- _The task_
Make an exact copy of all the entries, but do not reproduce the pictures.

- _Records provided_
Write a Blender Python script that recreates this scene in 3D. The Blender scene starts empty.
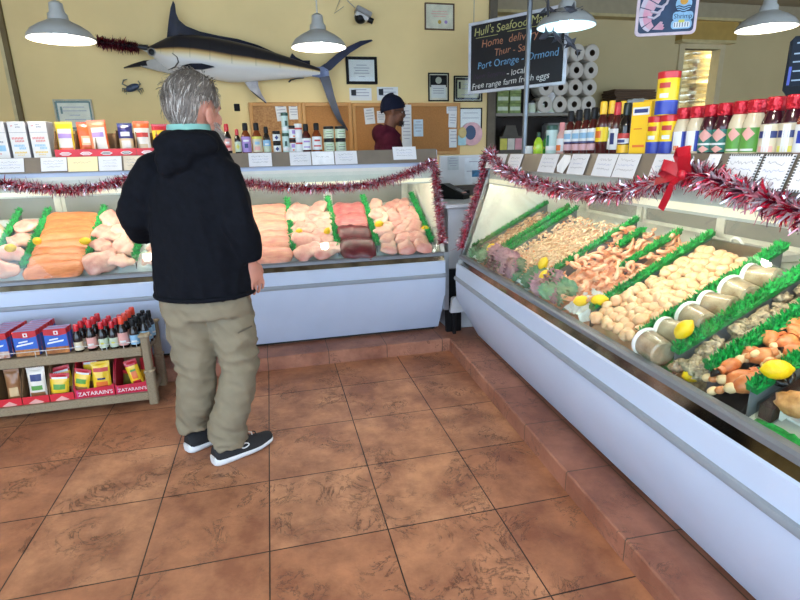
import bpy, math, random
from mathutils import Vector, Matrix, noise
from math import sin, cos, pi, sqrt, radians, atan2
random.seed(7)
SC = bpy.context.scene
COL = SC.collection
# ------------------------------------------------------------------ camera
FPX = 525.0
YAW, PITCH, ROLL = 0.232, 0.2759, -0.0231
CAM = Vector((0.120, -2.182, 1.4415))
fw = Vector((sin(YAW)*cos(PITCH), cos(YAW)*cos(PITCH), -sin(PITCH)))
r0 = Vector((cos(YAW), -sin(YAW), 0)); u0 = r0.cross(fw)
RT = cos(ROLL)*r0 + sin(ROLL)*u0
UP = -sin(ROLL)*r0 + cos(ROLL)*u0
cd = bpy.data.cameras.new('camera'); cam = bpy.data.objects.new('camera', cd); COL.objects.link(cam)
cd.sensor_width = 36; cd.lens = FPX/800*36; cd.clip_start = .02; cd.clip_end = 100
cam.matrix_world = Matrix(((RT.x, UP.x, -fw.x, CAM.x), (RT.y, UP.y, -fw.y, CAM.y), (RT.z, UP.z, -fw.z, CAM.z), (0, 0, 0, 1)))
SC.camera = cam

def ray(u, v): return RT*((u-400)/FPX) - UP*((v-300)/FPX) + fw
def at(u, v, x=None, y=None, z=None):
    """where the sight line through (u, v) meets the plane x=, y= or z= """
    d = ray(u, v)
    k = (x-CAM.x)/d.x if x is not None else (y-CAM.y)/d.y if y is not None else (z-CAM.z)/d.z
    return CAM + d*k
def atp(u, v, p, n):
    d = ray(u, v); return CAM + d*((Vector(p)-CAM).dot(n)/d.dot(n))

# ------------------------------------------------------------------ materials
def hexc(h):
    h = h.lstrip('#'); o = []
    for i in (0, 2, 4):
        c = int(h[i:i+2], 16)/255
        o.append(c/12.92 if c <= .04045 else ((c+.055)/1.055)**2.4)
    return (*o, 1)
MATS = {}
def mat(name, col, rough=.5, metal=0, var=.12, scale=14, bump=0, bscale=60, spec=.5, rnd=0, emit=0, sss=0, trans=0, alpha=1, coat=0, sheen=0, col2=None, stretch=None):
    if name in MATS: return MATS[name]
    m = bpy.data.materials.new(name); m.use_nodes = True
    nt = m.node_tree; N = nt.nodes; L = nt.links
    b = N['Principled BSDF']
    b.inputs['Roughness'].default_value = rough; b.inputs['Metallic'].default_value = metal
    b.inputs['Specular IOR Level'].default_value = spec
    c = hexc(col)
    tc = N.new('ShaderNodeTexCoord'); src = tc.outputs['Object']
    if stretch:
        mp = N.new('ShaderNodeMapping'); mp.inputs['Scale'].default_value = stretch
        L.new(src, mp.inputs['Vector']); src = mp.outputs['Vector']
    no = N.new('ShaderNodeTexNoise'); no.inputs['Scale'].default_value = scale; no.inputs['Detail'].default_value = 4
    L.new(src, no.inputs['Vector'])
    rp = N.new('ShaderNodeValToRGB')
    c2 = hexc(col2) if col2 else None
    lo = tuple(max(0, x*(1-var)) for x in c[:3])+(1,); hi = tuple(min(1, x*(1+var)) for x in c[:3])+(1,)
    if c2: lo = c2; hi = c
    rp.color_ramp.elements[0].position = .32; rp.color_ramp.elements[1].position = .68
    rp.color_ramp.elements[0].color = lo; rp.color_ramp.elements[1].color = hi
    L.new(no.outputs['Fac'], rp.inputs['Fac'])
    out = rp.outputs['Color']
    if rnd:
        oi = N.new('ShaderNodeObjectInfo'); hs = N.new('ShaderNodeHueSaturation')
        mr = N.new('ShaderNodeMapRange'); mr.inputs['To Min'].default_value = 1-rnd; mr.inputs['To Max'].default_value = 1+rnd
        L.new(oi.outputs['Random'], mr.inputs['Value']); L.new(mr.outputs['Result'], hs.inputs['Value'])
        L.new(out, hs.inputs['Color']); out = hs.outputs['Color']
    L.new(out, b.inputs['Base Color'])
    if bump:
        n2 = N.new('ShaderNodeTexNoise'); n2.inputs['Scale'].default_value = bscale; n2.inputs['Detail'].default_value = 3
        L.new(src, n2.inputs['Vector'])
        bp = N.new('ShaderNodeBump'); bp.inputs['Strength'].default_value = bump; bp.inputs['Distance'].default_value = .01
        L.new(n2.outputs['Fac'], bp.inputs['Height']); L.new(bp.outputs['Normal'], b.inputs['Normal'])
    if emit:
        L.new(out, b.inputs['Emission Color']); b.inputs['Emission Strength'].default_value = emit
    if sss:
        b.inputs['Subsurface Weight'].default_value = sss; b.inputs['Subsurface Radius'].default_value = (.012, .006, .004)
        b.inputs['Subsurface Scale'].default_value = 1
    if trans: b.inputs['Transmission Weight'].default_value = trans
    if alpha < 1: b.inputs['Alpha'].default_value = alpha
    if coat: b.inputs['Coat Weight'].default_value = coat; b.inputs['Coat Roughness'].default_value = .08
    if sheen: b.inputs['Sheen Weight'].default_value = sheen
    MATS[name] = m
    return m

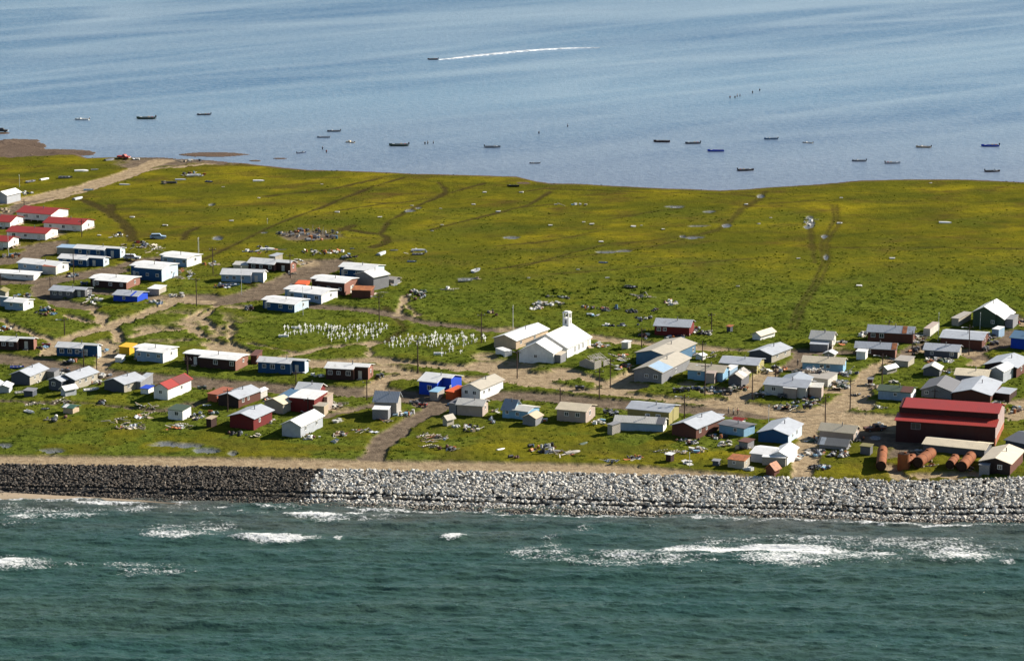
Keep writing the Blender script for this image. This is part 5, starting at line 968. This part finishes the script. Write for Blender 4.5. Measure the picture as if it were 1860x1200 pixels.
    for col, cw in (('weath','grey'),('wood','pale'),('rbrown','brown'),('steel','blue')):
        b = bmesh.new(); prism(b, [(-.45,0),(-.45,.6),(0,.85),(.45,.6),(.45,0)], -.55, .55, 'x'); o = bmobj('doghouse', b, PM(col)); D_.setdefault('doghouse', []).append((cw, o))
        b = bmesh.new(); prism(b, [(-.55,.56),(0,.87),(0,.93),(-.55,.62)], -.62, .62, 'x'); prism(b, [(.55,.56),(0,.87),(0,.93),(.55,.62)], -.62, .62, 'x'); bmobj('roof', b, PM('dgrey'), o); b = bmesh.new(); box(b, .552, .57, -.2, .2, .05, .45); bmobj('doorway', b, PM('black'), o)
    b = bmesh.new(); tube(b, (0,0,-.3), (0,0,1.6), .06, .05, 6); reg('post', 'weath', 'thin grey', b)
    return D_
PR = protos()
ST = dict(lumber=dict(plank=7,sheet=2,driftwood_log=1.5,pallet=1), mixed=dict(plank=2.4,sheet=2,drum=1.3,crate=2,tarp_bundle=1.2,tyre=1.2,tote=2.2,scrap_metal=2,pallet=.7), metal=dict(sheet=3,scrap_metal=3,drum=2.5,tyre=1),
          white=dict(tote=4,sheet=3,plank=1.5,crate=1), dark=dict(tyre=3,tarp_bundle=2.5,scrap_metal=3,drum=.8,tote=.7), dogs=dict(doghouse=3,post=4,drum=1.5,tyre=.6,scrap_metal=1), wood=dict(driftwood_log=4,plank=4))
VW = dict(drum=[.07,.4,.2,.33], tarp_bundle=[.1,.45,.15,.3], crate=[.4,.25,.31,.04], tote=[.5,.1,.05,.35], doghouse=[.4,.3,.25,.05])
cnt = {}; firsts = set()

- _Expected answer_
Write a Blender Python script that recreates this scene in 3D. The Blender scene starts empty.
import bpy, math, random
from mathutils import Vector, Matrix, noise
from math import sin, cos, pi, sqrt, radians, atan2
random.seed(7)
SC = bpy.context.scene
COL = SC.collection
# ------------------------------------------------------------------ camera
FPX = 525.0
YAW, PITCH, ROLL = 0.232, 0.2759, -0.0231
CAM = Vector((0.120, -2.182, 1.4415))
fw = Vector((sin(YAW)*cos(PITCH), cos(YAW)*cos(PITCH), -sin(PITCH)))
r0 = Vector((cos(YAW), -sin(YAW), 0)); u0 = r0.cross(fw)
RT = cos(ROLL)*r0 + sin(ROLL)*u0
UP = -sin(ROLL)*r0 + cos(ROLL)*u0
cd = bpy.data.cameras.new('camera'); cam = bpy.data.objects.new('camera', cd); COL.objects.link(cam)
cd.sensor_width = 36; cd.lens = FPX/800*36; cd.clip_start = .02; cd.clip_end = 100
cam.matrix_world = Matrix(((RT.x, UP.x, -fw.x, CAM.x), (RT.y, UP.y, -fw.y, CAM.y), (RT.z, UP.z, -fw.z, CAM.z), (0, 0, 0, 1)))
SC.camera = cam

def ray(u, v): return RT*((u-400)/FPX) - UP*((v-300)/FPX) + fw
def at(u, v, x=None, y=None, z=None):
    """where the sight line through (u, v) meets the plane x=, y= or z= """
    d = ray(u, v)
    k = (x-CAM.x)/d.x if x is not None else (y-CAM.y)/d.y if y is not None else (z-CAM.z)/d.z
    return CAM + d*k
def atp(u, v, p, n):
    d = ray(u, v); return CAM + d*((Vector(p)-CAM).dot(n)/d.dot(n))

# ------------------------------------------------------------------ materials
def hexc(h):
    h = h.lstrip('#'); o = []
    for i in (0, 2, 4):
        c = int(h[i:i+2], 16)/255
        o.append(c/12.92 if c <= .04045 else ((c+.055)/1.055)**2.4)
    return (*o, 1)
MATS = {}
def mat(name, col, rough=.5, metal=0, var=.12, scale=14, bump=0, bscale=60, spec=.5, rnd=0, emit=0, sss=0, trans=0, alpha=1, coat=0, sheen=0, col2=None, stretch=None):
    if name in MATS: return MATS[name]
    m = bpy.data.materials.new(name); m.use_nodes = True
    nt = m.node_tree; N = nt.nodes; L = nt.links
    b = N['Principled BSDF']
    b.inputs['Roughness'].default_value = rough; b.inputs['Metallic'].default_value = metal
    b.inputs['Specular IOR Level'].default_value = spec
    c = hexc(col)
    tc = N.new('ShaderNodeTexCoord'); src = tc.outputs['Object']
    if stretch:
        mp = N.new('ShaderNodeMapping'); mp.inputs['Scale'].default_value = stretch
        L.new(src, mp.inputs['Vector']); src = mp.outputs['Vector']
    no = N.new('ShaderNodeTexNoise'); no.inputs['Scale'].default_value = scale; no.inputs['Detail'].default_value = 4
    L.new(src, no.inputs['Vector'])
    rp = N.new('ShaderNodeValToRGB')
    c2 = hexc(col2) if col2 else None
    lo = tuple(max(0, x*(1-var)) for x in c[:3])+(1,); hi = tuple(min(1, x*(1+var)) for x in c[:3])+(1,)
    if c2: lo = c2; hi = c
    rp.color_ramp.elements[0].position = .32; rp.color_ramp.elements[1].position = .68
    rp.color_ramp.elements[0].color = lo; rp.color_ramp.elements[1].color = hi
    L.new(no.outputs['Fac'], rp.inputs['Fac'])
    out = rp.outputs['Color']
    if rnd:
        oi = N.new('ShaderNodeObjectInfo'); hs = N.new('ShaderNodeHueSaturation')
        mr = N.new('ShaderNodeMapRange'); mr.inputs['To Min'].default_value = 1-rnd; mr.inputs['To Max'].default_value = 1+rnd
        L.new(oi.outputs['Random'], mr.inputs['Value']); L.new(mr.outputs['Result'], hs.inputs['Value'])
        L.new(out, hs.inputs['Color']); out = hs.outputs['Color']
    L.new(out, b.inputs['Base Color'])
    if bump:
        n2 = N.new('ShaderNodeTexNoise'); n2.inputs['Scale'].default_value = bscale; n2.inputs['Detail'].default_value = 3
        L.new(src, n2.inputs['Vector'])
        bp = N.new('ShaderNodeBump'); bp.inputs['Strength'].default_value = bump; bp.inputs['Distance'].default_value = .01
        L.new(n2.outputs['Fac'], bp.inputs['Height']); L.new(bp.outputs['Normal'], b.inputs['Normal'])
    if emit:
        L.new(out, b.inputs['Emission Color']); b.inputs['Emission Strength'].default_value = emit
    if sss:
        b.inputs['Subsurface Weight'].default_value = sss; b.inputs['Subsurface Radius'].default_value = (.012, .006, .004)
        b.inputs['Subsurface Scale'].default_value = 1
    if trans: b.inputs['Transmission Weight'].default_value = trans
    if alpha < 1: b.inputs['Alpha'].default_value = alpha
    if coat: b.inputs['Coat Weight'].default_value = coat; b.inputs['Coat Roughness'].default_value = .08
    if sheen: b.inputs['Sheen Weight'].default_value = sheen
    MATS[name] = m
    return m

Keep writing the Blender script for this image. This is part 5, starting at line 968. This part finishes the script. Write for Blender 4.5. Measure the picture as if it were 1860x1200 pixels.
    for col, cw in (('weath','grey'),('wood','pale'),('rbrown','brown'),('steel','blue')):
        b = bmesh.new(); prism(b, [(-.45,0),(-.45,.6),(0,.85),(.45,.6),(.45,0)], -.55, .55, 'x'); o = bmobj('doghouse', b, PM(col)); D_.setdefault('doghouse', []).append((cw, o))
        b = bmesh.new(); prism(b, [(-.55,.56),(0,.87),(0,.93),(-.55,.62)], -.62, .62, 'x'); prism(b, [(.55,.56),(0,.87),(0,.93),(.55,.62)], -.62, .62, 'x'); bmobj('roof', b, PM('dgrey'), o); b = bmesh.new(); box(b, .552, .57, -.2, .2, .05, .45); bmobj('doorway', b, PM('black'), o)
    b = bmesh.new(); tube(b, (0,0,-.3), (0,0,1.6), .06, .05, 6); reg('post', 'weath', 'thin grey', b)
    return D_
PR = protos()
ST = dict(lumber=dict(plank=7,sheet=2,driftwood_log=1.5,pallet=1), mixed=dict(plank=2.4,sheet=2,drum=1.3,crate=2,tarp_bundle=1.2,tyre=1.2,tote=2.2,scrap_metal=2,pallet=.7), metal=dict(sheet=3,scrap_metal=3,drum=2.5,tyre=1),
          white=dict(tote=4,sheet=3,plank=1.5,crate=1), dark=dict(tyre=3,tarp_bundle=2.5,scrap_metal=3,drum=.8,tote=.7), dogs=dict(doghouse=3,post=4,drum=1.5,tyre=.6,scrap_metal=1), wood=dict(driftwood_log=4,plank=4))
VW = dict(drum=[.07,.4,.2,.33], tarp_bundle=[.1,.45,.15,.3], crate=[.4,.25,.31,.04], tote=[.5,.1,.05,.35], doghouse=[.4,.3,.25,.05])
cnt = {}; firsts = set()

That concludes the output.